╭─ Given material

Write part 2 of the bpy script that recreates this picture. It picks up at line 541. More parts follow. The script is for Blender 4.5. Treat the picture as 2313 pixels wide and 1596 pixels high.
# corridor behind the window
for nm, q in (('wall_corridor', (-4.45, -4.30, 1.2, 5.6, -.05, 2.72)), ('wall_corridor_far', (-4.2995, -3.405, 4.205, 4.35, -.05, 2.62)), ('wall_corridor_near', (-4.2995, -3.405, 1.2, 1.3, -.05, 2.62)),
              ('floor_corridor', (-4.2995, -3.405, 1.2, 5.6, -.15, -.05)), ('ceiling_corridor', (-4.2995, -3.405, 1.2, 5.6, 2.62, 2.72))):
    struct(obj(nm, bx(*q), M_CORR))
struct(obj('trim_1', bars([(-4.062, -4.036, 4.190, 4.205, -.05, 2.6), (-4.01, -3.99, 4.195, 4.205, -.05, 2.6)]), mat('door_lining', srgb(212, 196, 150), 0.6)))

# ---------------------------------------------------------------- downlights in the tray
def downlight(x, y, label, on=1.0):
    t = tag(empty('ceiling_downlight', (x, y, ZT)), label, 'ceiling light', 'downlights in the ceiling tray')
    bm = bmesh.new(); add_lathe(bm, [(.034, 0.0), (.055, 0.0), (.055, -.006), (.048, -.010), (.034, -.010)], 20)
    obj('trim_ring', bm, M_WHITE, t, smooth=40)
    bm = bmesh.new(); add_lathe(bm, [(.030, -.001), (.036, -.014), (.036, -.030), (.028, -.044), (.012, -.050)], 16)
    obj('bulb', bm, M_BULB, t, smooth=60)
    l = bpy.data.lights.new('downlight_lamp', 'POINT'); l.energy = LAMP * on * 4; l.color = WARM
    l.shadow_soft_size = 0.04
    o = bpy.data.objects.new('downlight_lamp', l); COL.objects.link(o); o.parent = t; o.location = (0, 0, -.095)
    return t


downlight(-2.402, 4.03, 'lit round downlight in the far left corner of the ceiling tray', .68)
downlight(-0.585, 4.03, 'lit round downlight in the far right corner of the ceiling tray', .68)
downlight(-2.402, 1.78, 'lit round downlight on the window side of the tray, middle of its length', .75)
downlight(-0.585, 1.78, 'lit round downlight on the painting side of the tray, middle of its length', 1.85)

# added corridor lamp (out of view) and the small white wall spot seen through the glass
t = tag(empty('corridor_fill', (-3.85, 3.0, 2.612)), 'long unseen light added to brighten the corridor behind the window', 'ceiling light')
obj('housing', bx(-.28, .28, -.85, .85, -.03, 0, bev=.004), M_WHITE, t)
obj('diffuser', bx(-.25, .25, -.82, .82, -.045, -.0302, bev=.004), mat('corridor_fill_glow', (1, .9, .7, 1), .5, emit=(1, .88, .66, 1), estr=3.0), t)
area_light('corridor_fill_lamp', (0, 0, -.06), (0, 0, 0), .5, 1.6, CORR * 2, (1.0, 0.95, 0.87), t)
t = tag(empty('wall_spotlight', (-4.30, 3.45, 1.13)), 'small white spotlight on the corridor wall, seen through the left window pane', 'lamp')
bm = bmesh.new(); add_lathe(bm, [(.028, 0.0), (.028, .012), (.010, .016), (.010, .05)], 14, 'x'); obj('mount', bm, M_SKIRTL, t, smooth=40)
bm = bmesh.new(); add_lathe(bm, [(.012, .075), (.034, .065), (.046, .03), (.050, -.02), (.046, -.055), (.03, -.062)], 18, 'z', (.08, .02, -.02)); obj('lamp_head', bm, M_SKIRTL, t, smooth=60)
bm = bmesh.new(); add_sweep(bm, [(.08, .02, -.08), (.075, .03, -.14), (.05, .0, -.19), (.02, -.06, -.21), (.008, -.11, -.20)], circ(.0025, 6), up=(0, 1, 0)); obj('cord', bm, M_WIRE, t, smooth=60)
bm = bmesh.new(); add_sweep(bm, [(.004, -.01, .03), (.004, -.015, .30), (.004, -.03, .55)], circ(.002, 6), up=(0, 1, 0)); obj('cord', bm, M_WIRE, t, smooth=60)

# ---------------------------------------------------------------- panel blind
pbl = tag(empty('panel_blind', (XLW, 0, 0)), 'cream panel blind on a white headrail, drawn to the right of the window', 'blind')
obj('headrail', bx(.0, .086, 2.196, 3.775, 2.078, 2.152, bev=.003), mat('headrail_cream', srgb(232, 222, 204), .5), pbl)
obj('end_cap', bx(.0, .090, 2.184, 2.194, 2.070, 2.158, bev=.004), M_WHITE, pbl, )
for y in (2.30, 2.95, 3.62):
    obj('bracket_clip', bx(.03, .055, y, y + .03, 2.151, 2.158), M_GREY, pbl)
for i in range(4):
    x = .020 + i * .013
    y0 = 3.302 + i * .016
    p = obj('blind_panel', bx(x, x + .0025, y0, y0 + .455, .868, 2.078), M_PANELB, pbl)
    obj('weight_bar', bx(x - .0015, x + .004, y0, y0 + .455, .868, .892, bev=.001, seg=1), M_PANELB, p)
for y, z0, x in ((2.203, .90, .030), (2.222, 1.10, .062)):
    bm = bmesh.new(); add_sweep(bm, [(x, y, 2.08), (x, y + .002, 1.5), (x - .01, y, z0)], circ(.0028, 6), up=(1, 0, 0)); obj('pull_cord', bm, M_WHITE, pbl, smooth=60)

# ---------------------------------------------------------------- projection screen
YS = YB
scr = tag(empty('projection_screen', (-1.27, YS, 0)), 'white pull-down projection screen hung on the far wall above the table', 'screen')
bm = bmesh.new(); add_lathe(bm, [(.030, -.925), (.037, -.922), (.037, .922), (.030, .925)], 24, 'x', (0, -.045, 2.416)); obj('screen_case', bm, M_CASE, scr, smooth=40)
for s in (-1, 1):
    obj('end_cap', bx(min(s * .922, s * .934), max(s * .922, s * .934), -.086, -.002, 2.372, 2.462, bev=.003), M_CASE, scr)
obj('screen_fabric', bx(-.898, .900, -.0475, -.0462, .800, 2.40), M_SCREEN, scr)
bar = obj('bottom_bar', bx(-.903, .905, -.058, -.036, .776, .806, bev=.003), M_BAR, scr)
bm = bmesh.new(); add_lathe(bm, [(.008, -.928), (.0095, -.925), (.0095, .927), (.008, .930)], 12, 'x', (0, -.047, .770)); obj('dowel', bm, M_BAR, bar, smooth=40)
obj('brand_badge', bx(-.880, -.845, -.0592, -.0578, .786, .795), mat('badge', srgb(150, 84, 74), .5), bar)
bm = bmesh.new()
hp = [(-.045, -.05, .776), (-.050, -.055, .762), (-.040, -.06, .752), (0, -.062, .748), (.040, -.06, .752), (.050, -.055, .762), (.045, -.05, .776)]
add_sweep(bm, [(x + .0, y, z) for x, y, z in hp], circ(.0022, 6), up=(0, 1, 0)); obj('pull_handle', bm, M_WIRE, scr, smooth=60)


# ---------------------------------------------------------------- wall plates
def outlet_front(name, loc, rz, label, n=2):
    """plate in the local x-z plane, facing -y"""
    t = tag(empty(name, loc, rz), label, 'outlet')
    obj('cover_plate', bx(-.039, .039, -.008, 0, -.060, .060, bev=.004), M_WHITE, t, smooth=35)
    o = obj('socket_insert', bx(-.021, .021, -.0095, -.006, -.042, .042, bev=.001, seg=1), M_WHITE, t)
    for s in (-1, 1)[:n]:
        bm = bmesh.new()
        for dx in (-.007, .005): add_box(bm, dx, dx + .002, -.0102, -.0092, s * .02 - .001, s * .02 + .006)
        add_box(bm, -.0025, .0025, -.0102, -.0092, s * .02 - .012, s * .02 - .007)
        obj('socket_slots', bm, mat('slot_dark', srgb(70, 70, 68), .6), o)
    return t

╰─

- _Prompt_:
Take the lines above and retype all of them exactly.

- _Result_:
Write part 2 of the bpy script that recreates this picture. It picks up at line 541. More parts follow. The script is for Blender 4.5. Treat the picture as 2313 pixels wide and 1596 pixels high.
# corridor behind the window
for nm, q in (('wall_corridor', (-4.45, -4.30, 1.2, 5.6, -.05, 2.72)), ('wall_corridor_far', (-4.2995, -3.405, 4.205, 4.35, -.05, 2.62)), ('wall_corridor_near', (-4.2995, -3.405, 1.2, 1.3, -.05, 2.62)),
              ('floor_corridor', (-4.2995, -3.405, 1.2, 5.6, -.15, -.05)), ('ceiling_corridor', (-4.2995, -3.405, 1.2, 5.6, 2.62, 2.72))):
    struct(obj(nm, bx(*q), M_CORR))
struct(obj('trim_1', bars([(-4.062, -4.036, 4.190, 4.205, -.05, 2.6), (-4.01, -3.99, 4.195, 4.205, -.05, 2.6)]), mat('door_lining', srgb(212, 196, 150), 0.6)))

# ---------------------------------------------------------------- downlights in the tray
def downlight(x, y, label, on=1.0):
    t = tag(empty('ceiling_downlight', (x, y, ZT)), label, 'ceiling light', 'downlights in the ceiling tray')
    bm = bmesh.new(); add_lathe(bm, [(.034, 0.0), (.055, 0.0), (.055, -.006), (.048, -.010), (.034, -.010)], 20)
    obj('trim_ring', bm, M_WHITE, t, smooth=40)
    bm = bmesh.new(); add_lathe(bm, [(.030, -.001), (.036, -.014), (.036, -.030), (.028, -.044), (.012, -.050)], 16)
    obj('bulb', bm, M_BULB, t, smooth=60)
    l = bpy.data.lights.new('downlight_lamp', 'POINT'); l.energy = LAMP * on * 4; l.color = WARM
    l.shadow_soft_size = 0.04
    o = bpy.data.objects.new('downlight_lamp', l); COL.objects.link(o); o.parent = t; o.location = (0, 0, -.095)
    return t


downlight(-2.402, 4.03, 'lit round downlight in the far left corner of the ceiling tray', .68)
downlight(-0.585, 4.03, 'lit round downlight in the far right corner of the ceiling tray', .68)
downlight(-2.402, 1.78, 'lit round downlight on the window side of the tray, middle of its length', .75)
downlight(-0.585, 1.78, 'lit round downlight on the painting side of the tray, middle of its length', 1.85)

# added corridor lamp (out of view) and the small white wall spot seen through the glass
t = tag(empty('corridor_fill', (-3.85, 3.0, 2.612)), 'long unseen light added to brighten the corridor behind the window', 'ceiling light')
obj('housing', bx(-.28, .28, -.85, .85, -.03, 0, bev=.004), M_WHITE, t)
obj('diffuser', bx(-.25, .25, -.82, .82, -.045, -.0302, bev=.004), mat('corridor_fill_glow', (1, .9, .7, 1), .5, emit=(1, .88, .66, 1), estr=3.0), t)
area_light('corridor_fill_lamp', (0, 0, -.06), (0, 0, 0), .5, 1.6, CORR * 2, (1.0, 0.95, 0.87), t)
t = tag(empty('wall_spotlight', (-4.30, 3.45, 1.13)), 'small white spotlight on the corridor wall, seen through the left window pane', 'lamp')
bm = bmesh.new(); add_lathe(bm, [(.028, 0.0), (.028, .012), (.010, .016), (.010, .05)], 14, 'x'); obj('mount', bm, M_SKIRTL, t, smooth=40)
bm = bmesh.new(); add_lathe(bm, [(.012, .075), (.034, .065), (.046, .03), (.050, -.02), (.046, -.055), (.03, -.062)], 18, 'z', (.08, .02, -.02)); obj('lamp_head', bm, M_SKIRTL, t, smooth=60)
bm = bmesh.new(); add_sweep(bm, [(.08, .02, -.08), (.075, .03, -.14), (.05, .0, -.19), (.02, -.06, -.21), (.008, -.11, -.20)], circ(.0025, 6), up=(0, 1, 0)); obj('cord', bm, M_WIRE, t, smooth=60)
bm = bmesh.new(); add_sweep(bm, [(.004, -.01, .03), (.004, -.015, .30), (.004, -.03, .55)], circ(.002, 6), up=(0, 1, 0)); obj('cord', bm, M_WIRE, t, smooth=60)

# ---------------------------------------------------------------- panel blind
pbl = tag(empty('panel_blind', (XLW, 0, 0)), 'cream panel blind on a white headrail, drawn to the right of the window', 'blind')
obj('headrail', bx(.0, .086, 2.196, 3.775, 2.078, 2.152, bev=.003), mat('headrail_cream', srgb(232, 222, 204), .5), pbl)
obj('end_cap', bx(.0, .090, 2.184, 2.194, 2.070, 2.158, bev=.004), M_WHITE, pbl, )
for y in (2.30, 2.95, 3.62):
    obj('bracket_clip', bx(.03, .055, y, y + .03, 2.151, 2.158), M_GREY, pbl)
for i in range(4):
    x = .020 + i * .013
    y0 = 3.302 + i * .016
    p = obj('blind_panel', bx(x, x + .0025, y0, y0 + .455, .868, 2.078), M_PANELB, pbl)
    obj('weight_bar', bx(x - .0015, x + .004, y0, y0 + .455, .868, .892, bev=.001, seg=1), M_PANELB, p)
for y, z0, x in ((2.203, .90, .030), (2.222, 1.10, .062)):
    bm = bmesh.new(); add_sweep(bm, [(x, y, 2.08), (x, y + .002, 1.5), (x - .01, y, z0)], circ(.0028, 6), up=(1, 0, 0)); obj('pull_cord', bm, M_WHITE, pbl, smooth=60)

# ---------------------------------------------------------------- projection screen
YS = YB
scr = tag(empty('projection_screen', (-1.27, YS, 0)), 'white pull-down projection screen hung on the far wall above the table', 'screen')
bm = bmesh.new(); add_lathe(bm, [(.030, -.925), (.037, -.922), (.037, .922), (.030, .925)], 24, 'x', (0, -.045, 2.416)); obj('screen_case', bm, M_CASE, scr, smooth=40)
for s in (-1, 1):
    obj('end_cap', bx(min(s * .922, s * .934), max(s * .922, s * .934), -.086, -.002, 2.372, 2.462, bev=.003), M_CASE, scr)
obj('screen_fabric', bx(-.898, .900, -.0475, -.0462, .800, 2.40), M_SCREEN, scr)
bar = obj('bottom_bar', bx(-.903, .905, -.058, -.036, .776, .806, bev=.003), M_BAR, scr)
bm = bmesh.new(); add_lathe(bm, [(.008, -.928), (.0095, -.925), (.0095, .927), (.008, .930)], 12, 'x', (0, -.047, .770)); obj('dowel', bm, M_BAR, bar, smooth=40)
obj('brand_badge', bx(-.880, -.845, -.0592, -.0578, .786, .795), mat('badge', srgb(150, 84, 74), .5), bar)
bm = bmesh.new()
hp = [(-.045, -.05, .776), (-.050, -.055, .762), (-.040, -.06, .752), (0, -.062, .748), (.040, -.06, .752), (.050, -.055, .762), (.045, -.05, .776)]
add_sweep(bm, [(x + .0, y, z) for x, y, z in hp], circ(.0022, 6), up=(0, 1, 0)); obj('pull_handle', bm, M_WIRE, scr, smooth=60)


# ---------------------------------------------------------------- wall plates
def outlet_front(name, loc, rz, label, n=2):
    """plate in the local x-z plane, facing -y"""
    t = tag(empty(name, loc, rz), label, 'outlet')
    obj('cover_plate', bx(-.039, .039, -.008, 0, -.060, .060, bev=.004), M_WHITE, t, smooth=35)
    o = obj('socket_insert', bx(-.021, .021, -.0095, -.006, -.042, .042, bev=.001, seg=1), M_WHITE, t)
    for s in (-1, 1)[:n]:
        bm = bmesh.new()
        for dx in (-.007, .005): add_box(bm, dx, dx + .002, -.0102, -.0092, s * .02 - .001, s * .02 + .006)
        add_box(bm, -.0025, .0025, -.0102, -.0092, s * .02 - .012, s * .02 - .007)
        obj('socket_slots', bm, mat('slot_dark', srgb(70, 70, 68), .6), o)
    return t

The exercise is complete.